MSc Project

Project team: Catherine Wang, Kate Nation

 

Lexical ambiguity is ubiquitous; it enriches our language and presents challenges for readers. According to the good-enough theory, readers process language partially rather than in full detail. Hence, lexical ambiguity might bias how individuals process and interpret language. While the influence of lexical ambiguity has been extensively studied in English, it is also substantial in Chinese. Unlike English sentences, there are no spaces to indicate word boundaries in Chinese written sentences. Instead, individuals need to segment characters into words by themselves. One form of ambiguous segmentation is the three-character Chinese string (ABC), comprising two two-character words (AB and BC), and the middle character(B) is always a part of both words. During sentence processing, readers need to exclusively assign each character to one word and decide whether the middle character(B) should be segmented with character A or C, which could introduce interpretation errors.

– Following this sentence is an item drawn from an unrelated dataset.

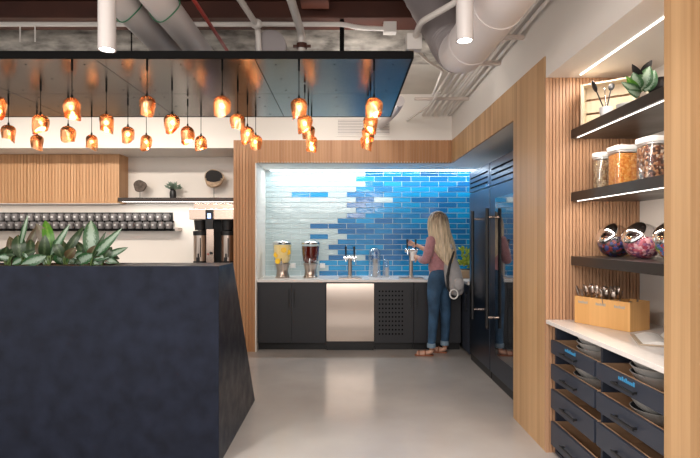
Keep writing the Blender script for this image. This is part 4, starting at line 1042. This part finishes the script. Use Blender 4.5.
chains = [[('pel', (1.165, 6.24, .98), (.10, .09)), ('waist', (1.17, 6.235, 1.11), (.088, .08)), ('chest', (1.165, 6.24, 1.30), (.135, .095)), ('ub', (1.16, 6.245, 1.42), (.09, .075)), ('nb', (1.155, 6.25, 1.48), .05), ('nk', (1.15, 6.255, 1.54), .046), ('hd', (1.14, 6.262, 1.625), (.070, .078)), ('ht', (1.138, 6.262, 1.70), (.072, .080)), ('tp', (1.14, 6.258, 1.755), (.045, .05))],
          ['ub', ('ls', LS, .055), ('', (1.03, 6.13, 1.30), .044), ('le', LE, .036), ('', (.955, 6.27, 1.19), .033), ('lw', (.93, 6.36, 1.21), .024), ('lp', LH, (.030, .020))],
          ['ub', ('rs', RS, .055), ('', (1.20, 6.50, 1.33), .044), ('re', RE, .036), ('', (1.04, 6.62, 1.315), .033), ('rw', (.97, 6.63, 1.355), .024), ('rp', RH, (.030, .020))],
          ['pel', ('lh', (1.11, 6.18, .90), .095), ('', (1.10, 6.165, .72), .078), ('lk', (1.093, 6.155, .52), .055), ('', (1.085, 6.19, .36), .050), ('la', (1.068, 6.20, .10), .034), ('lheel', (1.075, 6.19, .045), .030), ('lball', (.95, 6.20, .032), (.036, .022)), ('lt', (.885, 6.205, .026), (.034, .014))],
          ['pel', ('rh', (1.225, 6.29, .90), .095), ('', (1.25, 6.30, .72), .078), ('rk', (1.268, 6.29, .52), .055), ('', (1.272, 6.33, .36), .050), ('ra', (1.262, 6.345, .10), .034), ('rheel', (1.272, 6.34, .045), .030), ('rball', (1.155, 6.385, .032), (.036, .022)), ('rt', (1.095, 6.405, .026), (.034, .014))],
          ['hd', ('nose', (1.065, 6.318, 1.635), .013)]]
chains += fingers(LH, (-.25, .9, .1), (0, 0, 1), (.1, 0, 1), 'lp')
chains += fingers(RH, (-.9, .0, .2), (.2, .9, .1), (0, .1, 1), 'rp')
pts, edges = graph(chains)
body = skin_mesh('body', pts, edges, M['skin'], per, 0, 2, PO)
# face
fdir = Vector((-.76, .64, 0)).normalized(); fs_ = Vector((-fdir.y, fdir.x, 0))
hc = Vector((1.138, 6.262, 1.655))
for s in (-1, 1):
    e = hc+fdir*.073+fs_*s*.03; obj('eye', MB().sph(e, .011, 12), M['plasticw'], per, smooth=3.1)
    ea = hc+fs_*s*.078+Vector((0, 0, -.01)); obj('ear', MB().sph(ea, .026, 10, sc=(.5, .6, 1.1)), M['skin'], per, smooth=3.1)
obj('mouth', MB().sph(hc+fdir*.077+Vector((0, 0, -.06)), .018, 10, sc=(.8, .8, .3)), M['sandal'], per, smooth=3.1)
# blouse
ch = [[('w', (1.168, 6.24, .99), (.158, .140)), ('a', (1.17, 6.235, 1.14), (.140, .110)), ('c', (1.165, 6.24, 1.30), (.150, .112)), ('u', (1.16, 6.245, 1.41), (.115, .092)), ('n', (1.156, 6.25, 1.475), (.062, .06))],
      ['u', ('', (1.06, 6.135, 1.43), .070), ('', (1.03, 6.13, 1.30), .066), ('', (.995, 6.14, 1.175), .062), ('', (.965, 6.24, 1.18), .055), ('', (.950, 6.30, 1.195), .046)],
      ['u', ('', (1.265, 6.355, 1.43), .070), ('', (1.20, 6.50, 1.33), .064), ('', (1.13, 6.60, 1.26), .056), ('', (1.06, 6.618, 1.30), .048)]]
pts, edges = graph(ch); skin_mesh('blouse', pts, edges, M['shirt'], per, 0, 2, PO)
# jeans
ch = [[('w', (1.168, 6.24, 1.12), (.118, .11)), ('p', (1.167, 6.24, .95), (.150, .130))],
      ['p', ('', (1.11, 6.185, .88), .107), ('', (1.10, 6.165, .72), .090), ('', (1.093, 6.155, .52), .067), ('', (1.086, 6.188, .36), .062), ('', (1.070, 6.20, .11), .047)],
      ['p', ('', (1.225, 6.29, .88), .107), ('', (1.25, 6.30, .72), .090), ('', (1.268, 6.29, .52), .067), ('', (1.272, 6.33, .36), .062), ('', (1.264, 6.345, .11), .047)]]
pts, edges = graph(ch); jn = skin_mesh('jeans', pts, edges, M['jeans'], per, 1, 2, PO)
for (x, y) in ((1.070, 6.20), (1.264, 6.345)):
    obj('rolled_cuff', MB().lathe((x, y, 0), [(.046, .10), (.052, .10), (.054, .105), (.054, .15), (.050, .155), (.044, .155)], 20), M['cuff'], jn, smooth=.8)
# sandals
for (hx, hy, tx, ty) in ((1.095, 6.19, .865, 6.207), (1.292, 6.335, 1.075, 6.412)):
    a = Vector((hx, hy, 0)); b = Vector((tx, ty, 0)); d = (b-a).normalized(); s = Vector((-d.y, d.x, 0))
    vs = []; k = 14
    for i in range(k+1):
        u = i/k; w = .034+.012*math.sin(PI*(u*.9+.05))*(1 if u > .4 else .6)
        if i in (0, k): w *= .55
        c = a.lerp(b, u)
        for (q, z_) in ((-1, .001), (1, .001), (1, .013), (-1, .013)): vs.append(c+s*w*q+Vector((0, 0, z_)))
    fs = [(i*4+j, i*4+(j+1) % 4, (i+1)*4+(j+1) % 4, (i+1)*4+j) for i in range(k) for j in range(4)]+[(3, 2, 1, 0), (k*4, k*4+1, k*4+2, k*4+3)]
    sd = obj('sandal', MB().add(vs, fs), M['sandal'], per, bevel=.002)
    for u, h_ in ((.78, .050), (.45, .062)):
        c = a.lerp(b, u); pp = [c+s*(.043*math.cos(q))+Vector((0, 0, .010+h_*math.sin(q))) for q in [PI*i/12 for i in range(13)]]
        obj('sandal_strap', MB().tube(pp, .0065, 6), M['sandal'], sd, smooth=3.1)
    c = a.lerp(b, .10); pp = [c+d*(.015-.045*math.sin(q))+s*(.038*math.cos(q))+Vector((0, 0, .085)) for q in [PI*i/12 for i in range(13)]]
    obj('ankle_strap', MB().tube(pp+[pp[0]], .005, 6), M['sandal'], sd, smooth=3.1)
# hair: lofted with strand grooves
secs = [(438, 210.6, 3, .03), (438, 212.5, 12, .085), (438, 216, 18, .115), (438, 222, 21.5, .125), (438.3, 229, 22, .12), (439.5, 236, 23, .10), (441.2, 243, 24.5, .085), (443.5, 250, 22, .07), (445.3, 256, 17, .055), (446.5, 261, 10, .035), (447, 265.5, 3, .012)]
vs = []; n = 64
for i, (px, py, w, dp) in enumerate(secs):
    t_ = i/(len(secs)-1); Yc = 6.225 if i < 5 else 6.225-.02*(i-4)
    c = P(px, py, 6.22); hw = w/2*6.22/F
    back = -fdir*(0.018 if i < 4 else .045+.008*(i-4))
    for j in range(n):
        a = 2*PI*j/n; g = 1+.035*math.sin(a*13+t_*4)+.025*math.sin(a*7-t_*6)
        vs.append((c.x+hw*g*math.cos(a), Yc+back.y*.8+dp*g*math.sin(a), c.z+(.010*math.sin(a*9) if i > 7 else 0)))
fs = [(i*n+j, i*n+(j+1) % n, (i+1)*n+(j+1) % n, (i+1)*n+j) for i in range(len(secs)-1) for j in range(n)]+[tuple(range(n)), tuple(range(len(secs)*n-1, (len(secs)-1)*n-1, -1))]
obj('hair', MB().add(vs, fs), M['hair'], per, smooth=3.1, sub=1)
# backpack
bc = Vector((1.335, 6.12, 0)); t = thing('backpack', (1.335, 6.10, .76), 'light grey canvas backpack hanging from the person\'s shoulder', 'backpack')
vs = []; n = 28
prof = [(.72, .02, .02), (.735, .075, .05), (.78, .105, .075), (.88, .118, .09), (1.0, .112, .085), (1.12, .092, .07), (1.22, .062, .05), (1.30, .035, .03), (1.345, .012, .012)]
for (z_, rx, ry) in prof:
    for j in range(n):
        a = 2*PI*j/n; ca, sa = math.cos(a), math.sin(a); e = .75
        X_ = rx*math.copysign(abs(ca)**e, ca); Y_ = ry*math.copysign(abs(sa)**e, sa)*1.1
        lean = -(z_-.9)*.17
        vs.append((bc.x+lean+X_*.86-Y_*.4, bc.y+Y_*.8+X_*.3, z_+.03))
fs = [(i*n+j, i*n+(j+1) % n, (i+1)*n+(j+1) % n, (i+1)*n+j) for i in range(len(prof)-1) for j in range(n)]+[tuple(reversed(range(n))), tuple(range((len(prof)-1)*n, len(prof)*n))]
obj('bag_body', MB().add(vs, fs), M['bag'], t, smooth=3.1, sub=1)
obj('side_gusset', MB().tube([(1.31, 6.0, 1.30), (1.262, 6.01, 1.15), (1.235, 6.02, 1.0), (1.24, 6.03, .86), (1.27, 6.02, .78)], [.010, .016, .018, .016, .008], 10), M['strap'], t, smooth=3.1)
obj('shoulder_strap', MB().tube([(1.30, 6.05, 1.33), (1.25, 6.16, 1.46), (1.24, 6.30, 1.505), (1.21, 6.40, 1.42)], .016, 8), M['bag'], t, smooth=3.1)
obj('pocket', MB().sph((1.37, 6.02, .90), .07, 16, sc=(.9, .45, 1.1)), M['bag'], t, smooth=3.1)
pp = [(1.305+.048*math.cos(a), 5.995, .785+.055*math.sin(a)) for a in [2*PI*i/20 for i in range(21)]]
obj('loop_handle', MB().tube(pp, .009, 8), M['paper'], t, smooth=3.1)
cupp = (.885, 6.47, 1.165)
t = thing('cup', cupp, 'white cup held under the tap by the person', 'cup')
obj('cup_body', MB().lathe(cupp, [(0, 0), (.028, 0), (.040, .12), (.037, .12), (.026, .005), (0, .005)], 24), M['plasticw'], t, smooth=.8)

# ------------------------------------------------------------------ added fill lights, world
for (x, y, p) in ((-2.6, .2, 60), (0, .2, 60), (-3.0, -2.0, 55), (0.4, -2.0, 55), (-.6, 5.4, 0)):
    if p: area('overhead_fill_light', (x, y, 3.3), .9, .9, (0, 0, 0), p, (1, .93, .86))  # unseen fill added overhead to brighten the room
for (x, sx, e1, e2) in ((-3.2, 3.4, 15, 1.5), (-.4, 1.4, 4, 3)):
    o = area('rear_wall_fill_light', (x, 4.72, 3.12), sx, .10, (math.radians(64), 0, 0), e1, (1, .90, .80)); o.data.spread = math.radians(75)  # added fill brightening the rear wall and oak cabinets, no fixture there
    area('soffit_fill_light', (x, 5.45, 3.15), sx, .12, (math.radians(25), 0, 0), e2, (1, .91, .82))  # weak fill added for the white soffit, no fixture there
area('plenum_fill_light', (-.6, 1.0, 2.3), 3.4, .12, (math.radians(125), 0, 0), 28, (1, .92, .86))  # out-of-view fill added to lift the ducts and ceiling
area('canopy_top_fill_light', (-1.8, 4.55, 2.70), 3.6, .1, (math.radians(165), 0, 0), 7, (1, .92, .84))  # hidden fill added above the canopy for concrete and ducts
area('canopy_top_fill_light', (.15, 4.6, 2.72), .5, .1, (math.radians(150), math.radians(35), 0), 11, (1, .94, .88))  # hidden fill added for the pipes and ceiling at right
w = bpy.data.worlds.new('World'); S.world = w; w.use_nodes = True
bg = w.node_tree.nodes['Background']; bg.inputs[0].default_value = (.97, .93, .90, 1); bg.inputs[1].default_value = 1.2

# ------------------------------------------------------------------ camera
cam = bpy.data.cameras.new('Camera'); co = bpy.data.objects.new('Camera', cam); COL.objects.link(co)
co.location = (0, 0, CZ); co.rotation_euler = (PI/2, 0, 0)
cam.sensor_width = 36; cam.lens = 36*F/700; cam.shift_x = 5/700; cam.shift_y = 8/700; cam.clip_start = .05
S.camera = co
S.view_settings.view_transform = 'Standard'; S.view_settings.look = 'None'; S.view_settings.gamma = 1; S.view_settings.use_curve_mapping = False
S.view_settings.exposure = 0.25
S.cycles.use_denoising = True
S.cycles.max_bounces = 10; S.cycles.transparent_max_bounces = 16; S.cycles.sample_clamp_indirect = 4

This experiment investigated how readers select and activate the contextually relevant meanings of such ambiguous input and what factors influence this process. Specifically, it studied the effect of contextual diversity (CD) and the position of words on how readers read and interpret ambiguous sentences. Ambiguous strings are categorised into two conditions based on SUBTLEX-CH-WD corpus, "highCD-lowCD" versus "lowCD-highCD", depending on the relative contextual diversity of the two possible word segmentations. Data will be collected via the online platform Gorilla (https://gorilla.sc). Participants will read the text silently and then make TRUE/FALSE judgements of statements that follow each text. These statements refer to either the AB or the BC interpretation of the three-character string, and we refer to the statement as 'congruent' if correct and 'incongruent' if incorrect, based on the context information. We measured global reading times of ambiguous sentences, accuracy and global reading times of comprehension questions to illustrate how lexical ambiguity influences readers' natural processing and interpretation of sentences.

Our experiment showed that CD and the position of words influenced individuals' processing and interpretation of sentences, demonstrating a similar good-enough reading effect in Chinese. Thus, investigating lexical ambiguity in Chinese will produce new data to extend models of reading to non-English contexts and produce more comprehensive models of reading in other language families.